Exercise brief | Quote exactly, and only, the lines from the one with "Keep writing the" down to the one with "17.0, 1.62, 1.72)", both included.

--- START Provided records ---

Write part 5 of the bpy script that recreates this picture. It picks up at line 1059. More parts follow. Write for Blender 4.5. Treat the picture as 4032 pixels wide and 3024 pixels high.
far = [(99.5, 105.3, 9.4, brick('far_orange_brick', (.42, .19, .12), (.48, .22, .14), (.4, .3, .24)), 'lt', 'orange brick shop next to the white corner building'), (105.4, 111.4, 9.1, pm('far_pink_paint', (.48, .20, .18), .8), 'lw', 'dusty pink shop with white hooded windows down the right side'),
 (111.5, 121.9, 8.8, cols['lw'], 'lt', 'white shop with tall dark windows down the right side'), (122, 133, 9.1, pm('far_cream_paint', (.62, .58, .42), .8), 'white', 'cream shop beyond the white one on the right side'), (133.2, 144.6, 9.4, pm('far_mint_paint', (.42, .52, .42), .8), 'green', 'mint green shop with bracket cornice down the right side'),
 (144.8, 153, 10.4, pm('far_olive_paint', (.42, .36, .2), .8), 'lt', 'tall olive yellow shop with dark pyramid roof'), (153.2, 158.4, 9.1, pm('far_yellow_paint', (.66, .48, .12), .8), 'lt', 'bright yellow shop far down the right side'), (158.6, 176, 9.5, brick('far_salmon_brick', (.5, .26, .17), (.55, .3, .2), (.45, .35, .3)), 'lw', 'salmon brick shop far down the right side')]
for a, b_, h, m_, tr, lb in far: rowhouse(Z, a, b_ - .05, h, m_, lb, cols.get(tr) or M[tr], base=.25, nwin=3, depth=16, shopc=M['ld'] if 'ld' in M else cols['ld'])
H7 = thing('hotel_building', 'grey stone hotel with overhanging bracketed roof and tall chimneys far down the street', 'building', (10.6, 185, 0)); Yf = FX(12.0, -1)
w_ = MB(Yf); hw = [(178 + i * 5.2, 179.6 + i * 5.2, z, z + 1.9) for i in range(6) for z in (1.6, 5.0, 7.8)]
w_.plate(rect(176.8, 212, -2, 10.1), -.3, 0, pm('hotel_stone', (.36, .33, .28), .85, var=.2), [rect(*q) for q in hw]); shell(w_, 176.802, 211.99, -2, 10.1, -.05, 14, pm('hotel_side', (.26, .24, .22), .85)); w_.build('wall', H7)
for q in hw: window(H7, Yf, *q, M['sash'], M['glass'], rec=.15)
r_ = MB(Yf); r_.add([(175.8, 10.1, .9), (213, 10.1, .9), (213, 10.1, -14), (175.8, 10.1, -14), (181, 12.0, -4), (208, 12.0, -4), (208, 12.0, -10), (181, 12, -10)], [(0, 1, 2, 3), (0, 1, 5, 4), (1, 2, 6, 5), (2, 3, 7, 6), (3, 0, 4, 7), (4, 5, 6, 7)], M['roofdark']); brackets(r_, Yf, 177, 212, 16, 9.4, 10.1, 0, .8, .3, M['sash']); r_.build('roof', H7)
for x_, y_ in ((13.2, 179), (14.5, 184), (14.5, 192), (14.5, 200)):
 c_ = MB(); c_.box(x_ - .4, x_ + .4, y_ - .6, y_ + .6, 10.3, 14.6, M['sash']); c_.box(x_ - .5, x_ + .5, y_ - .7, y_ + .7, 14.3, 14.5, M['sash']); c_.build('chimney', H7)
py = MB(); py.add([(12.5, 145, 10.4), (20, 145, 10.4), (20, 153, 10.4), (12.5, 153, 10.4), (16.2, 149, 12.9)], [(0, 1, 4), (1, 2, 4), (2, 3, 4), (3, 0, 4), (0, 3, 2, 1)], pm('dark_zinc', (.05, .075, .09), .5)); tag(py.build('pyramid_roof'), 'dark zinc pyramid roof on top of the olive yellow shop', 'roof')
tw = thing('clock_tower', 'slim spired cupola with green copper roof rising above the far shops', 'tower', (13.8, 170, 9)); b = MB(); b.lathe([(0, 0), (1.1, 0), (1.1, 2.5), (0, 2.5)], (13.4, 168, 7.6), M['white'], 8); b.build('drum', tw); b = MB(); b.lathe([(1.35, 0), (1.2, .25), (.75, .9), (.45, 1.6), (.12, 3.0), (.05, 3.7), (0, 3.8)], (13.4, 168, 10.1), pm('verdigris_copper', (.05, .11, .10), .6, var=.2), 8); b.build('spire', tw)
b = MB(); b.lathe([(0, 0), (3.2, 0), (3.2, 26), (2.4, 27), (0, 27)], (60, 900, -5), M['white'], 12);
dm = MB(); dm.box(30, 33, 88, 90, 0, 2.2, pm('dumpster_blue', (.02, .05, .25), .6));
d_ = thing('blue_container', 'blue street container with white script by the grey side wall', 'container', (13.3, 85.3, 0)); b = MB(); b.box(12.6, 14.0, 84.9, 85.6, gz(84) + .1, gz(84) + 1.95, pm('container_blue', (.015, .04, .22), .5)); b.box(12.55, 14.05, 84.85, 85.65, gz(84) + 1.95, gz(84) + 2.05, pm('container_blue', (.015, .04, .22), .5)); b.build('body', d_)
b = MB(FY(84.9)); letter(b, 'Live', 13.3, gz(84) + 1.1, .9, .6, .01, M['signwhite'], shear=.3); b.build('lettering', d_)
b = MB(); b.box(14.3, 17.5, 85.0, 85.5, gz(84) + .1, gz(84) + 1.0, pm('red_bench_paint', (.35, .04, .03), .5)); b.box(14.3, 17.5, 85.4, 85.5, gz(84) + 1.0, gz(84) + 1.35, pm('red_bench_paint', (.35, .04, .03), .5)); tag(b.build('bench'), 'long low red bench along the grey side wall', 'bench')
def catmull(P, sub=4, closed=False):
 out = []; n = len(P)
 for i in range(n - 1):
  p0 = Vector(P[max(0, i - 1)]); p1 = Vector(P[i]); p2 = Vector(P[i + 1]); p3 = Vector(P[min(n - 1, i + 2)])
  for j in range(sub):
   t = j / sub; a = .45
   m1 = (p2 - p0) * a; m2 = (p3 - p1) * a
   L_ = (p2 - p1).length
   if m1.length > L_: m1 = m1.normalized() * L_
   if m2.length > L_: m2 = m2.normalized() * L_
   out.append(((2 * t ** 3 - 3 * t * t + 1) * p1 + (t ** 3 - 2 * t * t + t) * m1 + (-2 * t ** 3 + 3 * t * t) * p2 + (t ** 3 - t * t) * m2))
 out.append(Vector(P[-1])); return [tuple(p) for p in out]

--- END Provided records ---
--- START Provided records ---

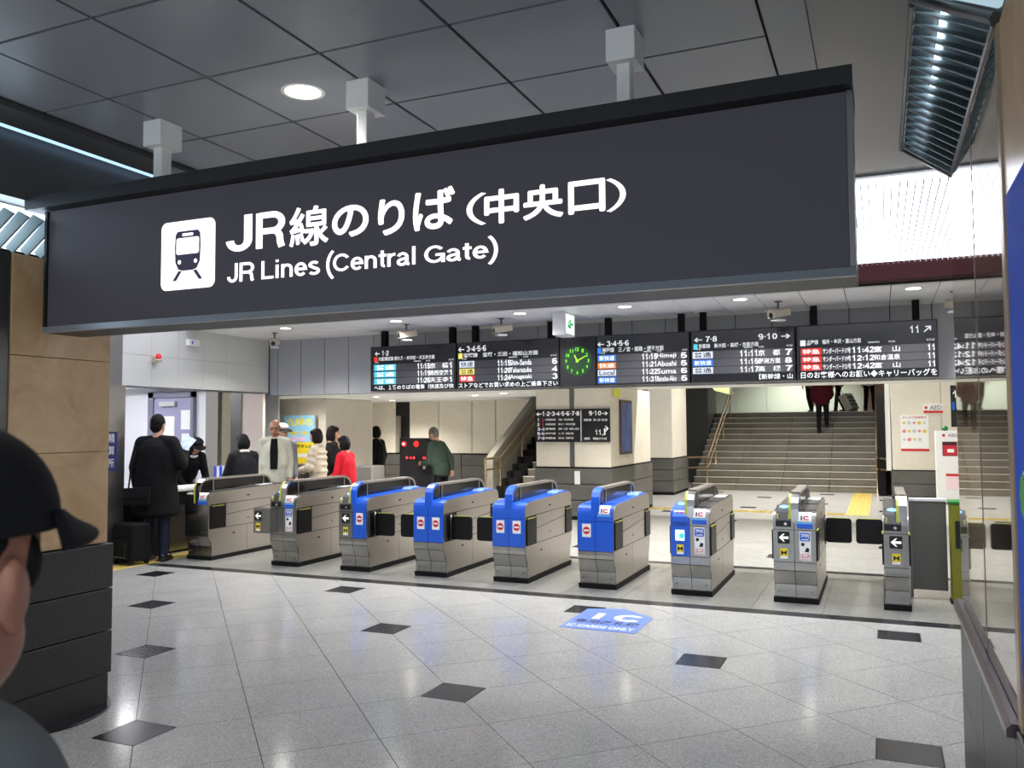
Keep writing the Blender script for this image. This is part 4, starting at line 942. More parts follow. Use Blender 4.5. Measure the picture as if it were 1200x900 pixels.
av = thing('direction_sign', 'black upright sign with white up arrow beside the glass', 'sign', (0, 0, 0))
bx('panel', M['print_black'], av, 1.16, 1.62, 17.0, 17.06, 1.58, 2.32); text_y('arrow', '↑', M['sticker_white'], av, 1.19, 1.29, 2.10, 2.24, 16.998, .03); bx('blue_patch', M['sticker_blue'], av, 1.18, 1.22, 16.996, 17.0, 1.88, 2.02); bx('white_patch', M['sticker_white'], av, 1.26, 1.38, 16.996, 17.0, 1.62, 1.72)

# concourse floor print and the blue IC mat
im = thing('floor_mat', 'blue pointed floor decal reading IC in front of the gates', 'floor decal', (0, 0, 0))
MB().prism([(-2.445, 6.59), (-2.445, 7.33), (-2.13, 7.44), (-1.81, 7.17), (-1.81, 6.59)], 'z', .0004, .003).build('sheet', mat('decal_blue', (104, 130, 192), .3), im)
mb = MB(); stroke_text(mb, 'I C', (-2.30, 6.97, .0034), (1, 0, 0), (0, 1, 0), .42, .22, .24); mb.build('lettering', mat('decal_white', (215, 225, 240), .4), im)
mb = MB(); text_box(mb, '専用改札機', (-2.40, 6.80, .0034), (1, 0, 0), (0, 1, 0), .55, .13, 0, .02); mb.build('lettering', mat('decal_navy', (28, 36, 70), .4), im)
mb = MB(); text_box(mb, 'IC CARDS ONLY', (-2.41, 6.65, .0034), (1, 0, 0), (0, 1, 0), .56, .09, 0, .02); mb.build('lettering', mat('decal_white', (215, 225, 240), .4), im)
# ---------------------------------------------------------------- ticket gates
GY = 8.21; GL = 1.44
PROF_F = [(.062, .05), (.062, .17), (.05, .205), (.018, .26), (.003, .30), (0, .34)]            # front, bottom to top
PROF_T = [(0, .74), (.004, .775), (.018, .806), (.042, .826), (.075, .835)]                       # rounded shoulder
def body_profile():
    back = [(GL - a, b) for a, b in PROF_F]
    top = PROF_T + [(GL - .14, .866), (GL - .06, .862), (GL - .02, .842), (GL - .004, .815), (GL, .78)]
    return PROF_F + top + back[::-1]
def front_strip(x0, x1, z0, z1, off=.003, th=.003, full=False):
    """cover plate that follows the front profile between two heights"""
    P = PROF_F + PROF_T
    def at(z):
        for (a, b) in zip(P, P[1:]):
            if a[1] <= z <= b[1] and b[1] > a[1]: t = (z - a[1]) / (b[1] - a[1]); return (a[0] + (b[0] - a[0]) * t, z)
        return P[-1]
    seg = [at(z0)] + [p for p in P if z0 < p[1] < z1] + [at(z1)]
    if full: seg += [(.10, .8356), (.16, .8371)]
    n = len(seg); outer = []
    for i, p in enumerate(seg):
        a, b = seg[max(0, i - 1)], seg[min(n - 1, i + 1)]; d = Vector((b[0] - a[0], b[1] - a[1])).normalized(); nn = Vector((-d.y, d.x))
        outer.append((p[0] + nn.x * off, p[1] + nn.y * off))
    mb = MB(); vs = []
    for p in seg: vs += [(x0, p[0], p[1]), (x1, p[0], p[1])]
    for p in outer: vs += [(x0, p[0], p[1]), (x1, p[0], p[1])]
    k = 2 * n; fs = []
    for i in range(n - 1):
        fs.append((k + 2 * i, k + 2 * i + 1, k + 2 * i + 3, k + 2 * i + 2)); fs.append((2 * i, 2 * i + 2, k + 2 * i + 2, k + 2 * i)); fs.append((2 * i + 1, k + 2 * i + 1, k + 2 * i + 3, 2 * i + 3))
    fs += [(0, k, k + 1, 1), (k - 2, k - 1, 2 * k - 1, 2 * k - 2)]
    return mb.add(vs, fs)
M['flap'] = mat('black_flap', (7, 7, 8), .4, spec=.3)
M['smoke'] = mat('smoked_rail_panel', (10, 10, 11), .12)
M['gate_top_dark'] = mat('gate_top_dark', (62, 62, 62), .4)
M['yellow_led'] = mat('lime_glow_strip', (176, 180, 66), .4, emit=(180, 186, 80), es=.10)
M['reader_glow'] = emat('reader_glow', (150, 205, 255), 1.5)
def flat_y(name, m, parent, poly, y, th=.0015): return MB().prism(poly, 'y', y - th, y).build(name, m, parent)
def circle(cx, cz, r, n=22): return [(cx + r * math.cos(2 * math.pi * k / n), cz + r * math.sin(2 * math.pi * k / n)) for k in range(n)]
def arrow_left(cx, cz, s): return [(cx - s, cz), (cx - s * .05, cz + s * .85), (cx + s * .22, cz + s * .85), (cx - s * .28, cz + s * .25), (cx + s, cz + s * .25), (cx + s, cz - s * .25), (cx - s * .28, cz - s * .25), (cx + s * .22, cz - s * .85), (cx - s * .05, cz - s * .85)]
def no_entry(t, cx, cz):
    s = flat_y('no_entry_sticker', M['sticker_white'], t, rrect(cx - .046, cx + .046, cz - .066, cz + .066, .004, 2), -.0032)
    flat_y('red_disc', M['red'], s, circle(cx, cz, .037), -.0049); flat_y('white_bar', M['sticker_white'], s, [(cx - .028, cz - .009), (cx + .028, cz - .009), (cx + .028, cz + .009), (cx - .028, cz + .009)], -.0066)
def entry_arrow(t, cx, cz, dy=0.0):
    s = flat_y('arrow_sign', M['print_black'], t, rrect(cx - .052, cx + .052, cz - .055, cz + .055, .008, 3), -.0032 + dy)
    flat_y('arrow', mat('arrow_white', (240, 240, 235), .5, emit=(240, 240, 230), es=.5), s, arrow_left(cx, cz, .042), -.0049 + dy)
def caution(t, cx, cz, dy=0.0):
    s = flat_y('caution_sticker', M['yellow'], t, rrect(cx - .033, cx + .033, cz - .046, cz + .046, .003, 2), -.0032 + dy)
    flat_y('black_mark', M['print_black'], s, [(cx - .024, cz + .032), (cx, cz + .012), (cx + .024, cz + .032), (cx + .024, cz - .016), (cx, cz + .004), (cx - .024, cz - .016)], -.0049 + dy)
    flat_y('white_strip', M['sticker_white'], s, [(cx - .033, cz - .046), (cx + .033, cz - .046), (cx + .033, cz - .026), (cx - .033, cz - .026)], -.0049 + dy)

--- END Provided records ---

Reply to the exercise |
Keep writing the Blender script for this image. This is part 4, starting at line 942. More parts follow. Use Blender 4.5. Measure the picture as if it were 1200x900 pixels.
av = thing('direction_sign', 'black upright sign with white up arrow beside the glass', 'sign', (0, 0, 0))
bx('panel', M['print_black'], av, 1.16, 1.62, 17.0, 17.06, 1.58, 2.32); text_y('arrow', '↑', M['sticker_white'], av, 1.19, 1.29, 2.10, 2.24, 16.998, .03); bx('blue_patch', M['sticker_blue'], av, 1.18, 1.22, 16.996, 17.0, 1.88, 2.02); bx('white_patch', M['sticker_white'], av, 1.26, 1.38, 16.996, 17.0, 1.62, 1.72)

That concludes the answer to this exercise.